What is being asked - Copy word for word the lines in the records below, starting at the line with "Write a Blender" and ending at the line with "rnd = random.Random(7)". Skip the pictures.

Supplied information -
· · ·

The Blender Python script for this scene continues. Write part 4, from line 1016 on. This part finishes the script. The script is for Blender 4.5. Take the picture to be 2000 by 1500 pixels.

· · ·

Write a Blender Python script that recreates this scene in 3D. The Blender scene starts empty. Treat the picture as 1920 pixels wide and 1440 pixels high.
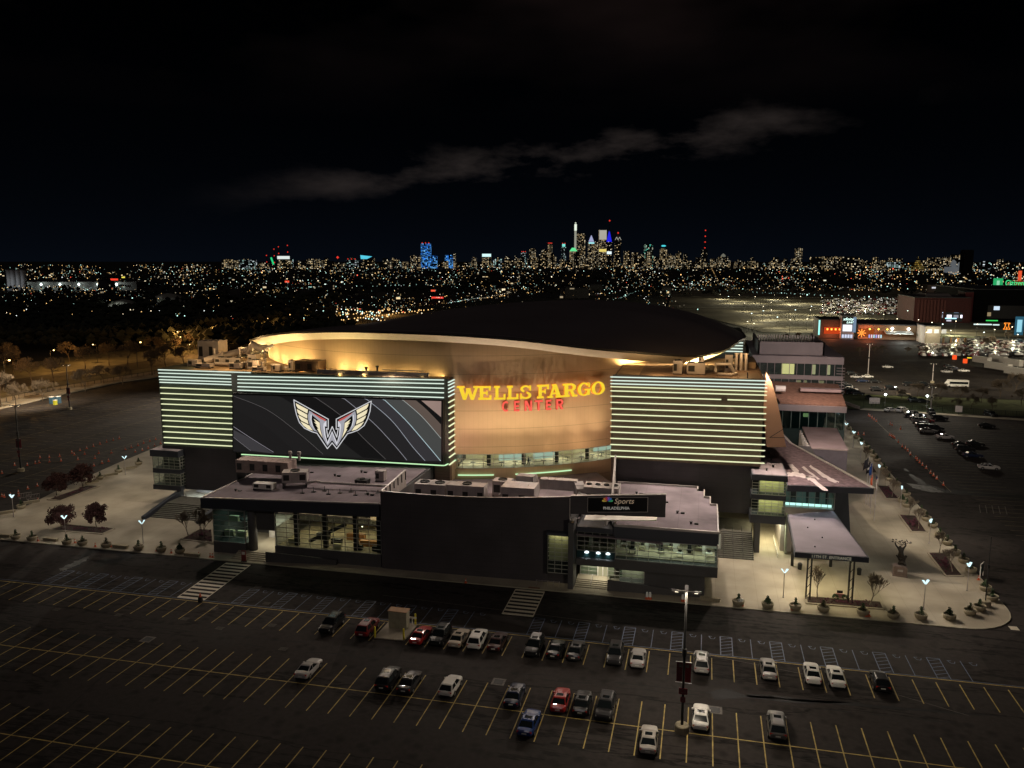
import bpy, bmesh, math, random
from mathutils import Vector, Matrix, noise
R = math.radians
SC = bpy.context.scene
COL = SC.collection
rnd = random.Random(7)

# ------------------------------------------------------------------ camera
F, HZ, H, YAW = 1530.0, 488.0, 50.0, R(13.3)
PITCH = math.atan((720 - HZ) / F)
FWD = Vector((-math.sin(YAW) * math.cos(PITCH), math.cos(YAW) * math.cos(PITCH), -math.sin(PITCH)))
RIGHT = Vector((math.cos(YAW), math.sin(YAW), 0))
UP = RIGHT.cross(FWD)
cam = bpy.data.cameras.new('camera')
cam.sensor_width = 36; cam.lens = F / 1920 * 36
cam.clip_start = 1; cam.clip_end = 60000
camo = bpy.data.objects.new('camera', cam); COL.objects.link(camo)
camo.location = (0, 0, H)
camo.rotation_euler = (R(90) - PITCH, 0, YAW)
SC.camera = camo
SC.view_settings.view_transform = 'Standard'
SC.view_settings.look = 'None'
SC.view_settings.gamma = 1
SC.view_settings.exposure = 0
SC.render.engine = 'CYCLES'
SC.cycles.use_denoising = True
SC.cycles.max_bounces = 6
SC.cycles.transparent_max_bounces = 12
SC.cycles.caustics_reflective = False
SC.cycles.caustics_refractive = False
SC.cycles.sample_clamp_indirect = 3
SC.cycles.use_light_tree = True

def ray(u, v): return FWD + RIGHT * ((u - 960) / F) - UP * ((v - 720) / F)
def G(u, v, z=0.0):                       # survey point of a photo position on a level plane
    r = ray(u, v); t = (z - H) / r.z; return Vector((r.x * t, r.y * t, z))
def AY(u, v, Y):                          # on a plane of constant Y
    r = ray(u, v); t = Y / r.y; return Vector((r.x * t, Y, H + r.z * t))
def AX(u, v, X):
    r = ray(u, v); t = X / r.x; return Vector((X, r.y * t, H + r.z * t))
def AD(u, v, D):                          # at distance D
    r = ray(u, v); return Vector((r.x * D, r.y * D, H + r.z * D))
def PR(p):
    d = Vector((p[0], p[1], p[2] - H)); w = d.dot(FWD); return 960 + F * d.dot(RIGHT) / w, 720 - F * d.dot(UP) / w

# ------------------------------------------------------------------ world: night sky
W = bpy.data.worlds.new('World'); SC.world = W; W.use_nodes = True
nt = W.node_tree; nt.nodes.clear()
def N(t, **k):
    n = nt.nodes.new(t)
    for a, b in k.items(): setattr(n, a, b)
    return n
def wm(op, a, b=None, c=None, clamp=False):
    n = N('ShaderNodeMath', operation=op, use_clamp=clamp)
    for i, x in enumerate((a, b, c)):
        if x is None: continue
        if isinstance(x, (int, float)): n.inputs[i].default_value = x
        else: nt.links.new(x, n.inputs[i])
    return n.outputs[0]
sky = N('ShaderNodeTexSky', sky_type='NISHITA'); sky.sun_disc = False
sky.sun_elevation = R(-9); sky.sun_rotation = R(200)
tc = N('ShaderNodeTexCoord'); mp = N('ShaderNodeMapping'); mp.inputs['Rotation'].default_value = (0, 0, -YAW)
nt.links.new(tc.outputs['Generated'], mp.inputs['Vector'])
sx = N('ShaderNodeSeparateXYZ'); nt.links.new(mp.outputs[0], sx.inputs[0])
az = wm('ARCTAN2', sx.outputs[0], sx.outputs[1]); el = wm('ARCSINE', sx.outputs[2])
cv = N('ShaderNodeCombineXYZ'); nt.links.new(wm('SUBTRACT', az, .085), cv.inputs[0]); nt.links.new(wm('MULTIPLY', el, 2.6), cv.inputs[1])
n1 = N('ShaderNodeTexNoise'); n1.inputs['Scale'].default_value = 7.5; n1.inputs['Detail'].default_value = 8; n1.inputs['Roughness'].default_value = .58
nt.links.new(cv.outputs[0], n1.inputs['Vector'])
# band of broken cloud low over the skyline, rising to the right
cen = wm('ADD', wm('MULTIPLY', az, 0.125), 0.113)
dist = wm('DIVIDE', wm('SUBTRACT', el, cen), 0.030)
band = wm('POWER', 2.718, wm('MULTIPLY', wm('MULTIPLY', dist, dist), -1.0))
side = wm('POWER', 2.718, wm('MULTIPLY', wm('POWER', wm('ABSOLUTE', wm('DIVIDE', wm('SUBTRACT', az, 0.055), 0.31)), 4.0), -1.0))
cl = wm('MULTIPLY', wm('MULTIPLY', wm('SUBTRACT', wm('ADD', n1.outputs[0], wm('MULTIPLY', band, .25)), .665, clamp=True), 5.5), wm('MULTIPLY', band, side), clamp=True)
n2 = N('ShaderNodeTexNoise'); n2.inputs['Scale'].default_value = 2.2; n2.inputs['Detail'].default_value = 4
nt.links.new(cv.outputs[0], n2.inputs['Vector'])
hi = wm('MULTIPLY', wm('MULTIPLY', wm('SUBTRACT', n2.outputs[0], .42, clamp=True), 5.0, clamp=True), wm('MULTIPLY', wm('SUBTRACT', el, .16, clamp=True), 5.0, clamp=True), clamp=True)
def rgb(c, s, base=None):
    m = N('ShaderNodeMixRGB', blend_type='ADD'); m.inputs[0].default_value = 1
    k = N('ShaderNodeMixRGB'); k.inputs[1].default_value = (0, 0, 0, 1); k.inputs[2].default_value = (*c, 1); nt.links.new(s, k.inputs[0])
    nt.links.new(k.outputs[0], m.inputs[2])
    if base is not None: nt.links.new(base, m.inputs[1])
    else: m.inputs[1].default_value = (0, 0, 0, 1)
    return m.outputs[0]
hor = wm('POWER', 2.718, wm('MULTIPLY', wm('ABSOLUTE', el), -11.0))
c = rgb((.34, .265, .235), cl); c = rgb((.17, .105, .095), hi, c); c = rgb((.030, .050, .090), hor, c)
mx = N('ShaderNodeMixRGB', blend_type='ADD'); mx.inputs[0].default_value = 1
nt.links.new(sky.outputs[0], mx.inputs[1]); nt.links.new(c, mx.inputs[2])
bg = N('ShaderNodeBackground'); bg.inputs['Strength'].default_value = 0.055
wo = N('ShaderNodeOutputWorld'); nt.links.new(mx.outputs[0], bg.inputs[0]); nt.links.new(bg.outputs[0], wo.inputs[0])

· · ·

Answer in full -
Write a Blender Python script that recreates this scene in 3D. The Blender scene starts empty. Treat the picture as 1920 pixels wide and 1440 pixels high.
import bpy, bmesh, math, random
from mathutils import Vector, Matrix, noise
R = math.radians
SC = bpy.context.scene
COL = SC.collection
rnd = random.Random(7)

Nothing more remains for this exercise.